Life. It brings a lot to us. I sometimes worry that when I die, my grandchildren would just forget about me. After a day or a week of tears, memories are long forgotten and my name wouldn’t be mentioned at all. I could sometimes be a worrier. I was never an optimist. But I won’t ever let myself be categorized as a pessimist. But I like to think about the future at times. And maybe what life could be to me if technology wasn’t everywhere and I was older and more adventurous.
“I imagine living in a red, broken house, positioned near the seashore of an abandoned island. The stars cry to me their secrets and sing me lullabies I have never heard before. The waves are calm and the wooden floor beneath me is connected by rusty, old nails. But I know they won’t betray me because we’ve been best friends for soooo long. The seagulls passing by tell me stories and their names. I’ve kept a list of names: Ruby, Angel, Morpheus, Whimper, Boom, and Box. They’re heading for the south and had promised me they’ll visit me again someday. Soon, they have sworn to me.”
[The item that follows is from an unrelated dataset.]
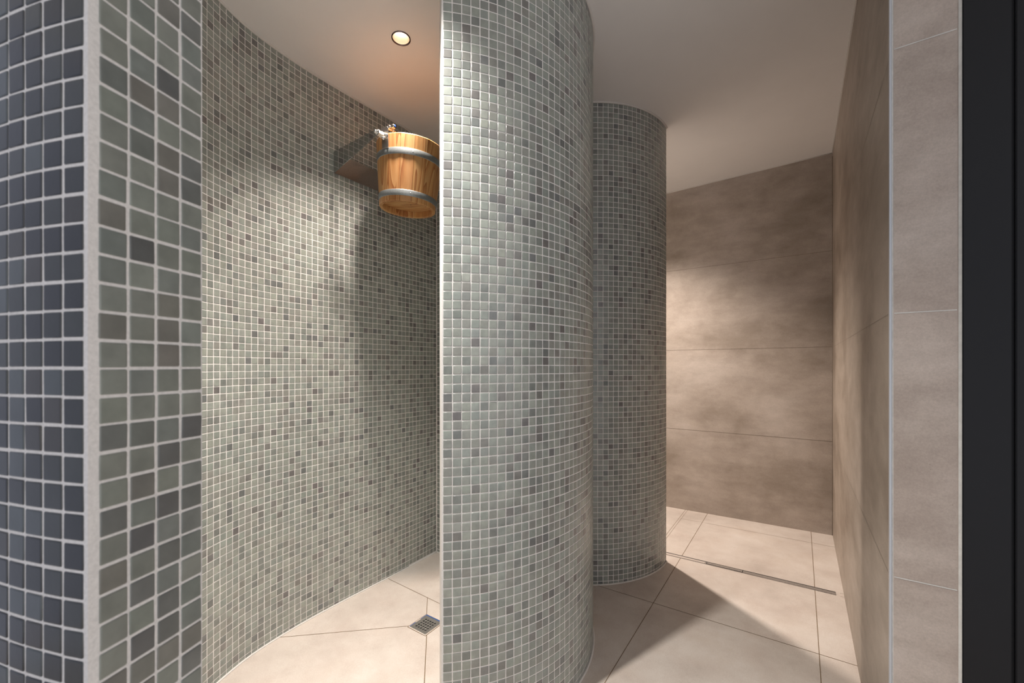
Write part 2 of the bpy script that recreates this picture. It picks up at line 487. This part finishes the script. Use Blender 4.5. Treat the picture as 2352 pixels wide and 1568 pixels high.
# ------------------------------------------------------------------ large tile walls
def wall_box(name, s0, s1, t0_, t1_, mat):
    bm = bmesh.new()
    pts = [st(s0, t0_), st(s1, t0_), st(s1, t1_), st(s0, t1_)]
    prism(bm, [(p.x, p.y) for p in pts], zf, zc)
    bmesh.ops.recalc_face_normals(bm, faces=bm.faces[:])
    return struct(obj(name, bm, mat))
SW, SJ, TJ, TB = 0.170, 0.283, 1.271, 3.271
wall_back = wall_box('wall_back', -2.3, SJ, TB, TB + 0.12, M['stone_back'])
wall_right = wall_box('wall_right', SW, SJ, TJ + 0.008, TB, M['stone_side'])
jamb = wall_box('wall_jamb', SW + 0.006, SJ - 0.004, TJ, TJ + 0.0078, M['stone_jamb'])
# joints: thin strips standing a hair proud of the tile
def strip(bm, a, b, w, nrm, lift=0.0006):
    a = Vector(a); b = Vector(b); d = (b - a).normalized(); s = d.cross(Vector(nrm)).normalized() * w / 2
    o = Vector(nrm).normalized() * lift
    vs = [bm.verts.new(p) for p in (a - s + o, a + s + o, b + s + o, b - s + o)]
    bm.faces.new(vs)
bm = bmesh.new()
for z in (0.622, 1.2165, 1.819):
    a = st(-1.6, TB); b = st(SW, TB); strip(bm, (a.x, a.y, z), (b.x, b.y, z), 0.0022, -BX)
j = obj('joint_lines', bm, M['wjoint'], wall_back)
bm = bmesh.new()
for z in (0.612, 1.213, 1.80):
    a = st(SW, TJ + 0.01); b = st(SW, TB); strip(bm, (a.x, a.y, z), (b.x, b.y, z), 0.0018, -AX)
obj('joint_lines', bm, M['sjoint'], wall_right)
bm = bmesh.new()
for z in (0.612, 1.213, 1.815):
    a = st(SW + 0.007, TJ); b = st(SJ - 0.006, TJ); strip(bm, (a.x, a.y, z), (b.x, b.y, z), 0.0024, -BX)
obj('joint_lines', bm, M['ljoint'], jamb)
# metal edge profile on the outer corner and sealant against the dark door
def vpost(name, pts, mat, z0=zf, z1=zc):
    bm = bmesh.new(); prism(bm, pts, z0, z1); bmesh.ops.recalc_face_normals(bm, faces=bm.faces[:])
    return struct(obj(name, bm, mat))
q = lambda *L: [(st(s, t).x, st(s, t).y) for s, t in L]
vpost('trim_3', q((SW-0.0012, TJ-0.0008), (SW+0.0028, TJ-0.0008), (SW+0.0028, TJ+0.010), (SW-0.0012, TJ+0.010)), M['trim'])
vpost('trim_4', q((SW+0.0032, TJ+0.0006), (SW+0.0062, TJ+0.0006), (SW+0.0062, TJ+0.010), (SW+0.0032, TJ+0.010)), M['ljoint'])
vpost('trim_5', q((SJ-0.0042, TJ-0.0010), (SJ+0.0006, TJ-0.0030), (SJ+0.0006, TJ+0.01), (SJ-0.0042, TJ+0.01)), M['ljoint'])
# ceiling and floor beads of the large-format walls
def line_bead(s0, t0_, s1, t1_, zfun, dz):
    a, b = st(s0, t0_), st(s1, t1_); return [(a.x + (b.x-a.x)*k/8, a.y + (b.y-a.y)*k/8, zfun(a.x + (b.x-a.x)*k/8) + dz) for k in range(9)]
bead('trim_6', [line_bead(-1.5, TB-0.002, SW, TB-0.002, zc, -0.001), line_bead(SW-0.001, TJ+0.01, SW-0.001, TB, zc, -0.001)], 0.004)
bm = bmesh.new(); tube(bm, [st(SW-0.0005, TB-0.0005, 0.03), st(SW-0.0005, TB-0.0005, 2.41)], 0.0022, 6)
struct(obj('trim_7', bm, M['wjoint'], None, True))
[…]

I have no fireplace. I only have my little sailboat and this house. The weather is fickle. I sleep on the roof of my house, only at night. I stargaze and greet my friends. They twinkle and silhouette me, asking me questions high school friends enjoy asking. My skin is sun-kissed and my feet are shoeless. My knees are black and blue because I keep tripping and landing on the ground because of my reckless clumsiness. I wish I were an astronaut, looking at planet Earth from a spacecraft’s window, paralyzed from watching angels dance amongst the stars and leap from the moon to Earth, like shooting stars. My frivolous thoughts are vividly imprinted on the sand of the shore. I dance and twirl in the moonlight in my sundress, shivering as the coastal winds whip my hair around my face. I make music through coconut shells and my own rough hands. The tidal waves have turned deadly but I don’t move away; I dive in. The friendly sea creatures blow me bubbles and I can’t help but giggle underwater.”
I wish that was my life. Oh don’t get me wrong, I love my life. But having a life that doesn’t exist would be quite whimsical and just exhilarating.